The project would fulfill a decades-old goal of connecting the transit systems in Washington and Baltimore, which are quickly merging into one metropolitan area.
Aris Melissaratos, Maryland's secretary of business and economic development, said he is pushing for the extension -- which could cost about $2.5 billion -- to be completed within 10 years. Other officials and transit advocates said it was too early to offer any estimates. They said they believe the study by state transportation planners will give more accurate numbers when it is completed by early 2008.
"We need to take a reality check. All of this is pretty far out," said Ben Ross, president of the Action Committee for Transit, a public transportation advocacy group in Montgomery County. "It's very easy for [Gov. Robert L. Ehrlich Jr. (R)] to say he wants to build something when no construction money will have to be spent until long after he's in office."
Ross said he would support an extension of the Green Line but believes the region's top priority should be the Purple Line, a proposed link between Bethesda and Silver Spring that was shelved by the Ehrlich administration. "If we're serious about transit, we ought to get going on the Purple Line and not starting other studies," he said.
The Green Line extension would create the first Metro station in Anne Arundel, a fast-growing county of 500,000 people. One proposed alignment would also bring Metrorail to Howard County for the first time.
"We have to encourage people to get off the roads," said Anne Arundel County Executive Janet S. Owens (D), a booster of the extension project. "If everyone is in gridlock, that doesn't help the economy, that doesn't help the environment, that doesn't help any of us."
Metro spokeswoman Lisa Farbstein said the project's major obstacle will be its multibillion-dollar price tag.
"Whenever anybody considers expanding transit, it's something that we're always in favor of," she said. "The challenge will be whether that's something that Maryland could possibly fund."
Melissaratos said he hoped the federal government would fund as much as 90 percent of the project's cost. The rest would come from a combination of state, county and private investments.
Maryland officials said Virginia's progress on a proposed $4 billion Metro extension to Dulles has put pressure on them to speed up progress on the Green Line project.
"BWI and Dulles compete," Melissaratos said. "If there is talk about putting a Metro line in Dulles, you almost have to have one into BWI to remain competitive."

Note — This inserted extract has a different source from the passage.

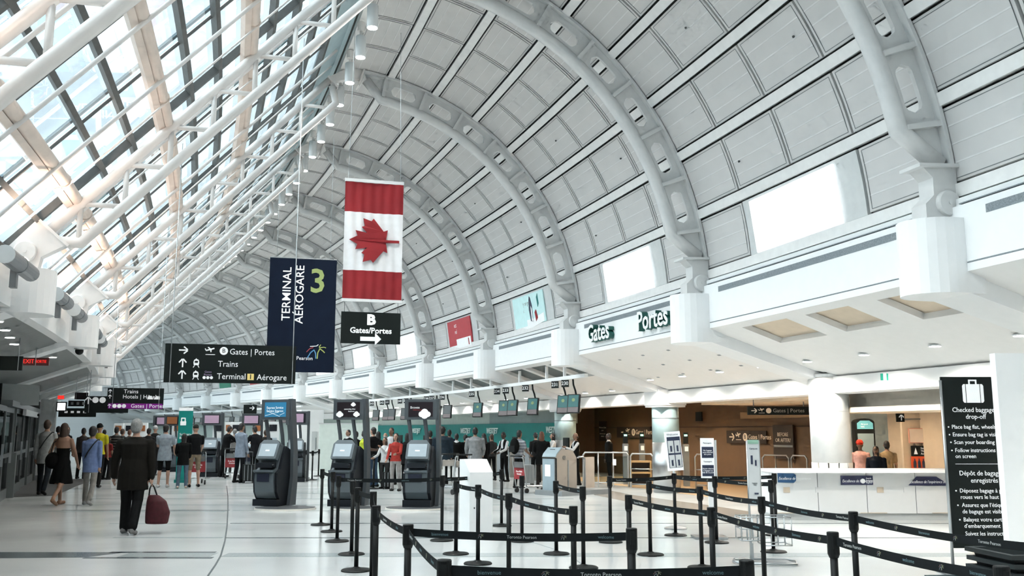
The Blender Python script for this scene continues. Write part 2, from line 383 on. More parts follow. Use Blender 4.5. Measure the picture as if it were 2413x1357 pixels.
# ================================================================== ARCH RIBS
AIN = 5.80
def ap(a, r): t = math.radians(a); return (VX + r * math.cos(t), VZ + r * math.sin(t))
def arch_parts():
    P = {}
    A0, A1 = 5.6, 86.0
    m = MB(); N = 48
    pr = []
    for j in range(N + 1):
        a = A0 + (A1 - A0) * j / N; pr.append(a)
    vs = []; fs = []
    for a in pr:
        for r, y in ((VRAD - .02, -.15), (VRAD - .02, .15), (VRAD - .075, .15), (VRAD - .075, -.15)):
            x, z = ap(a, r); vs.append((x, y, z))
    for j in range(N):
        for q in range(4):
            fs.append((j * 4 + q, j * 4 + (q + 1) % 4, j * 4 + 4 + (q + 1) % 4, j * 4 + 4 + q))
    fs += [(3, 2, 1, 0), (N * 4, N * 4 + 1, N * 4 + 2, N * 4 + 3)]
    P['flange'] = m.add(vs, fs).mesh('flange', ARCHG)
    pts = [(8.06, 0, 5.07)] + [(ap(a, AIN)[0], 0, ap(a, AIN)[1]) for a in np.linspace(11.2, 80.3, 30)] + [(2.36, 0, 10.56)]
    P['lower_tube'] = MB().tube(pts, .125, 12).mesh('lower_tube', ARCHG, True)
    # web with oblong openings
    m = MB(); ri, ro, rm = AIN + .05, VRAD - .06, 6.115
    SEG = 7; da = (80.3 - 11.2) / SEG
    def col(a, h): return [ap(a, ri), ap(a, rm - h), ap(a, rm + h), ap(a, ro)]
    cols = []
    for s_ in range(SEG):
        a0 = 11.2 + s_ * da; h0 = .135; half = da * .32
        capa = math.degrees(h0 / rm)
        for t in (0, .09): cols.append((a0 + da * t, 0))
        c = a0 + da / 2
        for t in np.linspace(-1, 1, 13):
            th = t * half; ed = half - abs(th)
            h = h0 if ed > capa else h0 * math.sqrt(max(0, 1 - ((capa - ed) / capa) ** 2))
            cols.append((c + th, max(h, 0.0)))
        cols.append((a0 + da * .91, 0))
    cols.append((80.3, 0))
    for y, flip in ((-.035, False), (.035, True)):
        vs = []; fs = []
        for a, h in cols:
            for x, z in col(a, h): vs.append((x, y, z))
        for j in range(len(cols) - 1):
            for q in (0, 2):
                f = (j * 4 + q, j * 4 + q + 1, j * 4 + 5 + q, j * 4 + 4 + q); fs.append(f if not flip else f[::-1])
        m.add(vs, fs)
    vs = []; fs = []
    for a, h in cols:
        for q in (1, 2):
            x, z = col(a, h)[q]; vs += [(x, -.035, z), (x, .035, z)]
    for j in range(len(cols) - 1):
        if cols[j][1] + cols[j + 1][1] > 0:
            fs.append((j * 4, j * 4 + 1, j * 4 + 5, j * 4 + 4)); fs.append((j * 4 + 2, j * 4 + 6, j * 4 + 7, j * 4 + 3))
    m.add(vs, fs)
    m.prism([ap(11.2, ri - .02), ap(11.2, ro)] + [ap(a, ro) for a in (9.5, 8, 6.5)] + [(8.1, 5.06)], -.035, .035)
    m.prism([ap(80.3, ri - .02), (2.36, 10.6)] + [ap(a, ro) for a in (85.2, 84, 82)] + [ap(80.3, ro)], -.035, .035)
    P['web'] = m.mesh('web', ARCHG)
    P['stiffener'] = []
    for s_ in range(SEG + 1):
        a = 11.2 + s_ * da
        t = .35
        P['stiffener'].append(MB().prism([ap(a - t, AIN + .06), ap(a + t, AIN + .06), ap(a + t, VRAD - .07), ap(a - t, VRAD - .07)], -.13, .13).mesh('stiffener', ARCHG))
    P['base_plate'] = MB().prism([(7.62, 4.97), (8.22, 5.0), (8.22, 5.045), (7.62, 5.015)], -.2, .2).mesh('base_plate', ARCHG)
    P['base_bracket'] = MB().prism([(8.21, 5.0), (7.72, 4.975), (7.85, 4.85), (7.85, 4.62), (7.72, 4.5), (7.72, 4.15), (8.21, 4.15)], -.14, .14).mesh('base_bracket', ARCHG)
    pin = MB().lathe([(.165, -.03), (.165, .03), (.15, .045), (.03, .045), (.03, .06)], 24)
    P['pin_disc'] = [MB().add(pin.v, pin.f, 0, Matrix.Translation((8.03, -.17, 4.52)) @ Matrix.Rotation(PI / 2, 4, 'X')).mesh('pin_disc', ARCHG, False),
                     MB().add(pin.v, pin.f, 0, Matrix.Translation((8.03, .17, 4.52)) @ Matrix.Rotation(-PI / 2, 4, 'X')).mesh('pin_disc', ARCHG, False)]
    P['ridge_bracket'] = MB().prism([(2.30, 10.86), (2.18, 10.36), (2.14, 10.37), (2.2, 10.55), (1.9, 10.52), (1.55, 10.40), (1.42, 10.52), (1.85, 10.8), (2.2, 10.9)], -.09, .09).prism([(2.32, 10.86), (2.16, 10.34), (2.12, 10.35), (2.28, 10.87)], -.18, .18).mesh('ridge_bracket', STEELW)
    return P
AP = arch_parts()
for i in range(-1, I1):
    lab = 'pale grey steel arch rib, the %s counting from the right edge into the distance' % ordinal(max(i, 0)) if i >= 0 else 'pale grey steel arch rib beyond the right edge of the view'
    t = thing('arch_rib', lab, 'arch', PL(i), 'arch ribs of the vault')
    obj('flange', AP['flange'], t); obj('lower_tube', AP['lower_tube'], t); obj('web', AP['web'], t)
    for s_ in AP['stiffener']: obj('stiffener', s_, t)
    obj('base_plate', AP['base_plate'], t); obj('base_bracket', AP['base_bracket'], t)
    for s_ in AP['pin_disc']: obj('pin_disc', s_, t)
    obj('ridge_bracket', AP['ridge_bracket'], t)

# ================================================================== ROOF TRUSSES ON THE GLAZED SIDE
U0 = Vector((-3.73, 4.87)); UD = Vector((5.14, 5.57)).normalized(); UN = Vector((-UD.y, UD.x))
def rp(s, off): q = U0 + UD * s + UN * off; return (q.x, q.y)
LN = -0.505                                   # depth of the lower chord below the upper one
def truss_parts():
    P = {}
    u = lambda s, o=0: (rp(s, o)[0], 0, rp(s, o)[1])
    P['upper_chord'] = MB().tube([u(-.08), u(7.58)], .085, 12).mesh('upper_chord', STEELW, True)
    P['lower_chord'] = MB().tube([(-3.62, 0, 4.70), (-3.24, 0, 4.70), (1.60, 0, 9.86), (1.50, 0, 10.30)], .095, 12).mesh('lower_chord', STEELW, True)
    P['strut'] = []
    for k in range(7):
        s = .66 + .99 * k
        a = u(s)
        # vertical and level struts meeting at the node
        def low(x=None, z=None):
            if x is not None: return (x, 0, 4.70 + (x + 3.24) * (5.16 / 4.84))
            return (-3.24 + (z - 4.70) * (4.84 / 5.16), 0, z)
        P['strut'].append(MB().tube([a, low(x=a[0])], .045, 8).mesh('strut', STEELW, True))
        if low(z=a[2])[0] < 1.58: P['strut'].append(MB().tube([a, low(z=a[2])], .045, 8).mesh('strut', STEELW, True))
    P['end_plate'] = MB().prism([(-3.95, 5.07), (-3.42, 4.60), (-3.39, 4.63), (-3.92, 5.10)], -.16, .16).mesh('end_plate', STEELW)
    P['gusset'] = MB().prism([(-3.9, 5.03), (-3.45, 4.63), (-3.8, 4.42), (-3.86, 4.1), (-4.3, 4.1), (-4.3, 4.55)], -.11, .11).mesh('gusset', STEELW)
    pin = MB().lathe([(.17, -.03), (.17, .03), (.155, .045), (.03, .045), (.03, .06)], 24)
    P['pin_disc'] = [MB().add(pin.v, pin.f, 0, Matrix.Translation((-4.03, -.14, 4.49)) @ Matrix.Rotation(PI / 2, 4, 'X')).mesh('pin_disc', STEELW)]
    P['head_plate'] = MB().prism([(1.36, 10.5), (1.62, 10.24), (1.65, 10.27), (1.39, 10.53)], -.14, .14).mesh('head_plate', STEELW)
    return P
TP = truss_parts()
for i in range(-1, I1):
    t = thing('roof_truss', 'white tubular truss under the glazed roof, the %s from the upper left corner' % ordinal(max(i, 0)) if i >= 0 else 'white tubular roof truss just above the view', 'truss', PL(i), 'tubular trusses under the glass roof')
    for n, q in TP.items():
        for me in (q if isinstance(q, list) else [q]): obj(n, me, t)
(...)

State officials said there is growing consensus that an extended Green Line -- which now ends at Greenbelt -- would have stops at BWI, Fort Meade, Laurel and a development called Konterra in Prince George's, near the future intersection of the intercounty connector and Interstate 95. Giannetti has proposed a route that would also include stations at Dorsey, Odenton Town Center and Guilford. Guilford is in Howard and Odenton is in Anne Arundel; Dorsey straddles the two counties.
"You really need Howard County's money to make this work," Giannetti said. "That's why we need a stop there."
Flanagan said the Green Line extension probably will only be the first of several links between the transit systems of Baltimore and Washington, where rapid development is transforming them into one region.
"Virginia is a perfect example of the growth occurring and them trying to catch up with it," he said. "We need to plan the growth around transit."